Die Lage der Staatsfinanzen ist so mies, dass Bundesfinanzminister Hans Eichel (SPD) schon wieder gute Laune bekommt. „Ich kann nur begrüßen, was Friedrich Merz gesagt hat“, sandte der Amtsinhaber gestern warme Worte an den Schatten-Finanzminister der Opposition. Denn offensichtlich wächst bei einigen CDU-Politikern die Einsicht, dass manche von Eichels Vorhaben gegen die Haushaltskrise einfach sein müssen, wenn CDU-regierte Länder wie Hessen oder Baden-Württemberg handlungsfähig bleiben wollen. Vor Wochen hatten sich die Unionsfürsten im Bundesrat noch den Luxus geleistet, das rot-grüne Gesetz zum Abbau von Steuersubventionen komplett abzulehnen.

Nun kommt manches wieder: die Reduzierung der Eigenheimzulage für Neubauten auf der grünen Wiese und die Kürzung anderer Steuervergünstigungen. Letzteres räumte CDU-Finanzexperte Merz gestern öffentlich ein. Was nicht bedeutet, dass die Blockadepolitik im Bundesrat zu Ende oder eine Einigung zwischen SPD und CDU besonders leicht ist. „Zehn Prozent in drei Jahren reichen nicht“, sagte Eichel gestern zu den Subventionskürzungen, die die Ministerpräsidenten von NRW und Hessen, Peer Steinbrück (SPD) und Roland Koch (CDU), anpeilen. Eichel schwebt eher eine Zahl vor, die in Richtung zehn Prozent pro Jahr geht. Das würde den öffentlichen Haushalten zwei bis drei Milliarden Euro jährlich bringen.

Die brauchen die Finanzminister und Stadtkämmerer dringend – reichen werden sie nicht. Denn anstatt besser zu werden, sind die geschätzten Steuereinnahmen für dieses Jahr nochmals gesunken. 8,7 Milliarden Euro nehmen Bund, Länder und Gemeinden demnach weniger ein, als im vergangenen November prognostiziert. Beim Bund schlägt ein Minus von 3,5 Milliarden zu Buche, bei den Ländern 4,1 Milliarden und bei den Kommunen eine Milliarde.

Nachdem man sich an schlechte Zahlen bei den Gewinnsteuern von Unternehmen schon fast gewöhnt hat, kommen nun Ausfälle bei anderen Steuerarten dazu. So geht die Lohnsteuer zurück. Der Grund: Weniger Beschäftigte zahlen Lohnsteuer auf ihr Einkommen, weil die Zahl der Arbeitnehmer sinkt und die der Arbeitslosen steigt. Außerdem sind Ausfälle bei der Mehrwertsteuer zu verzeichnen. Hier schlägt die geringe Nachfrage der Konsumenten zu Buche – wegen der schlechten Wirtschaftslage geben sie weniger Geld aus. Andererseits ist Deutschlands Erfolg verantwortlich für die zurückgehende Mehrwertsteuer. 2002 wurden Produkte im Wert von 126 Milliarden Euro mehr aus- als eingeführt – ein einsamer Rekord. Da die Mehrwertsteuer aber beim Verkauf im Ausland fällig wird, profitieren davon die Finanzminister anderer Staaten.

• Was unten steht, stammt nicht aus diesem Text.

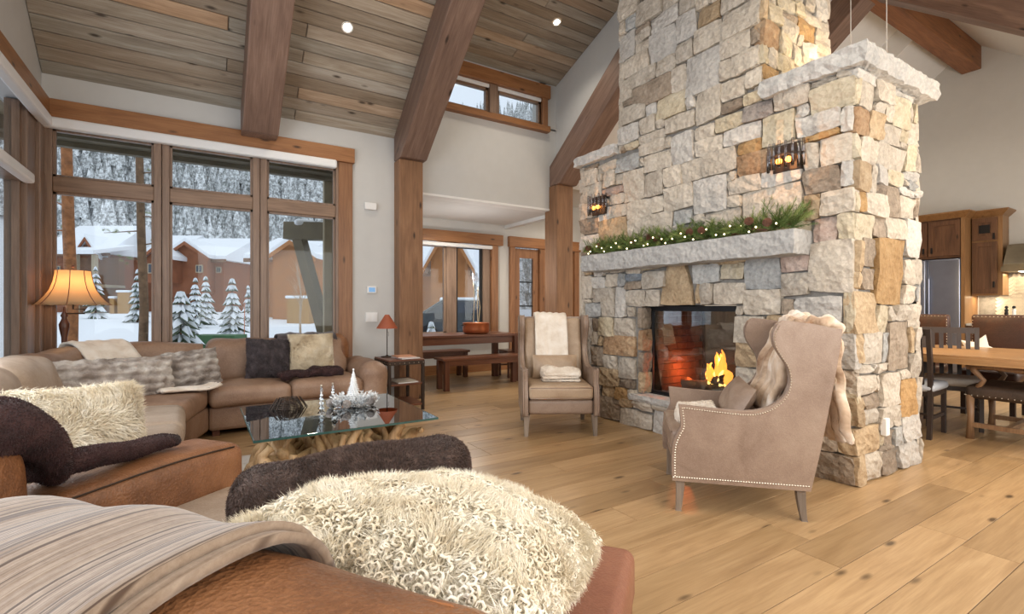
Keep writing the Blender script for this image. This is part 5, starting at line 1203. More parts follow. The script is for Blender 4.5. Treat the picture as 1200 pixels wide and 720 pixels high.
book((2.04, 5.64, .611), .22, .29, .010, -.08, (.55, .26, .15), 'terracotta-covered magazine on top of the end table pile')
book((2.02, 5.62, .323), .25, .32, .012, .05, (.55, .50, .42), 'cream magazine lying on the middle shelf of the end table')

# ================= WALL DEVICES
tag(obj('motion_sensor', soft((0, 0, 0), (.15, .05, .09), .012, n=4), M['white'], smooth=True, loc=(at(440, 236, 6.1).x, 6.27, 2.48)), 'small white box sensor high on the wall right of the big window', 'sensor')
t = thing('thermostat', 'white thermostat with a blue screen on the wall beside the timber post', 'thermostat', (1.845, 6.285, 1.42)); obj('body', G().box(-.06, .06, -.014, .012, -.045, .045), M['white'], t, bevel=.006); obj('screen', G().box(-.04, .04, -.016, -.012, -.028, .028), emis('lcd', (.10, .20, .34), .8), t)
t = thing('light_switch', 'wide white light switch plate behind the rust cone lamp', 'switch', (1.845, 6.29, 1.07)); obj('plate', G().box(-.075, .075, -.006, .008, -.06, .06), M['white'], t, bevel=.002)
for k in (-1, 1): obj('toggle', G().box(k * .035 - .017, k * .035 + .017, -.012, -.005, -.035, .035), M['white'], t)

# ================= NOOK: long table, benches, chair, copper pot
nt_ = thing('dining_table', 'long walnut table standing under the nook window behind the timber post', 'table', (3.47, 7.10, 0))
obj('top', G().box(-.86, .92, -.38, .38, .735, .775), M['walnut'], nt_, bevel=.006); obj('apron', G().box(-.80, .86, -.33, -.30, .63, .735).box(-.80, .86, .30, .33, .63, .735).box(-.80, -.77, -.33, .33, .63, .735).box(.83, .86, -.33, .33, .63, .735), M['walnut'], nt_)
for x in (-.80, .86):
    for y in (-.33, .33): obj('leg', G().box(x - .045, x + .045, y - .045, y + .045, 0, .735), M['walnut_z'], nt_, bevel=.004)
def bench(loc, label, L=1.42):
    t = thing('bench', label, 'bench', loc, 0, 'walnut benches in the nook'); obj('seat', G().box(-L / 2, L / 2, -.17, .17, .43, .465), M['walnut'], t, bevel=.005); obj('apron', G().box(-L / 2 + .04, L / 2 - .04, -.14, -.12, .35, .43).box(-L / 2 + .04, L / 2 - .04, .12, .14, .35, .43), M['walnut'], t)
    for x in (-L / 2 + .07, L / 2 - .07):
        for y in (-.12, .12): obj('leg', G().box(x - .035, x + .035, y - .035, y + .035, 0, .43), M['walnut_z'], t, bevel=.003)
    return t
bench((3.60, 6.57, 0), 'walnut bench on the near side of the nook table'); bench((3.2, 7.72, 0), 'walnut bench on the window side of the nook table')
def side_chair(loc, rz, label, seatmat, wm, cat='chair', group=None, slats=5, h=1.0, round_=False, zs=.46):
    """slat-back dining chair facing local -Y"""
    t = thing('dining_chair', label, cat, loc, rz, group); w = .22
    if round_: obj('seat', soft((0, 0, zs), (.46, .46, .075), .036, .012, n=10, puffs=(.3, .3, 1), fn=lambda P: P * np.array([1, 1, 1])), seatmat, t, smooth=True)
    else: obj('seat', G().box(-.22, .22, -.22, .22, zs - .03, zs), seatmat, t, bevel=.008)
    obj('seat_frame', G().box(-.21, .21, -.21, -.19, zs - .08, zs - .03).box(-.21, .21, .19, .21, zs - .08, zs - .03).box(-.21, -.19, -.21, .21, zs - .08, zs - .03).box(.19, .21, -.21, .21, zs - .08, zs - .03), wm, t)
    for sx in (-1, 1):
        obj('leg', G().box(sx * .195 - .018, sx * .195 + .018, -.215, -.18, 0, zs - .03), wm, t, bevel=.003)
        g = G(); P = [(sx * .20, .24, 0), (sx * .20, .205, zs * .6), (sx * .20, .205, zs), (sx * .205, .235, zs + .25), (sx * .21, .30, h)]
        for a in range(len(P) - 1):
            p, q = P[a], P[a + 1]; g.add([(p[0] - .017, p[1] - .022, p[2]), (p[0] + .017, p[1] - .022, p[2]), (p[0] + .017, p[1] + .022, p[2]), (p[0] - .017, p[1] + .022, p[2]), (q[0] - .017, q[1] - .022, q[2]), (q[0] + .017, q[1] - .022, q[2]), (q[0] + .017, q[1] + .022, q[2]), (q[0] - .017, q[1] + .022, q[2])], [(0, 3, 2, 1), (4, 5, 6, 7), (0, 1, 5, 4), (1, 2, 6, 5), (2, 3, 7, 6), (3, 0, 4, 7)])
        obj('back_leg', g, wm, t)
    g = G(); g.add([(-.22, .270, h - .06), (.22, .270, h - .06), (.22, .295, h - .06), (-.22, .295, h - .06), (-.22, .283, h), (.22, .283, h), (.22, .31, h), (-.22, .31, h)], [(0, 3, 2, 1), (4, 5, 6, 7), (0, 1, 5, 4), (1, 2, 6, 5), (2, 3, 7, 6), (3, 0, 4, 7)]); obj('top_rail', g, wm, t)
    for k in range(slats):
        x = -.14 + .28 * k / (slats - 1); g = G(); g.add([(x - .018, .205, zs + .02), (x + .018, .205, zs + .02), (x + .018, .220, zs + .02), (x - .018, .220, zs + .02), (x - .018, .270, h - .055), (x + .018, .270, h - .055), (x + .018, .285, h - .055), (x - .018, .285, h - .055)], [(0, 3, 2, 1), (4, 5, 6, 7), (0, 1, 5, 4), (1, 2, 6, 5), (2, 3, 7, 6), (3, 0, 4, 7)]); obj('slat', g, wm, t)
    for sx in (-1, 1): obj('stretcher', G().box(sx * .195 - .01, sx * .195 + .01, -.19, .21, .17, .20), wm, t)
    obj('stretcher', G().box(-.19, .19, .0, .02, .175, .195), wm, t); return t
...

Vor diesem Hintergrund weiß der Bundesfinanzminister, dass es extrem „anstrengend“ wird, im Sommer diesen Jahres den Bundeshaushalt 2004 aufzustellen. Die Vorgaben könnten kaum schlechter sein: Die Einnahmen sinken vermutlich weiter, gleichzeitig aber soll die Neuverschuldung zurückgehen. Weil Eichel Steuererhöhungen ausschließt, bleiben nur massive Kürzungen, unter anderem im Sozialbereich. Außerdem deutete der Minister schon mal an, dass er ein „Leistungsmoratorium für die gesamte Wahlperiode“ anstrebe. Was bedeuten soll, dass an keiner Stelle Ausgaben erhöht werden dürfen.

Was Eichel bislang nicht einräumen will: Sein Job wird noch schwieriger, die Schere zwischen sinkenden Einnahmen und steigenden Ausgaben dürfte noch größer ausfallen. Entgegen der Prognose der wichtigen Wirtschaftsforscher geht er von einer unrealistisch hohen Steigerung des Bruttoinlandprodukts von 0,75 Prozent aus. Bewahrheitet sich diese Fehleinschätzung im Laufe des Jahres, hat Eichel sich wieder einmal selbst in die Bredouille gebracht – was seine Position im Gerangel mit der Union nicht gerade stärken dürfte.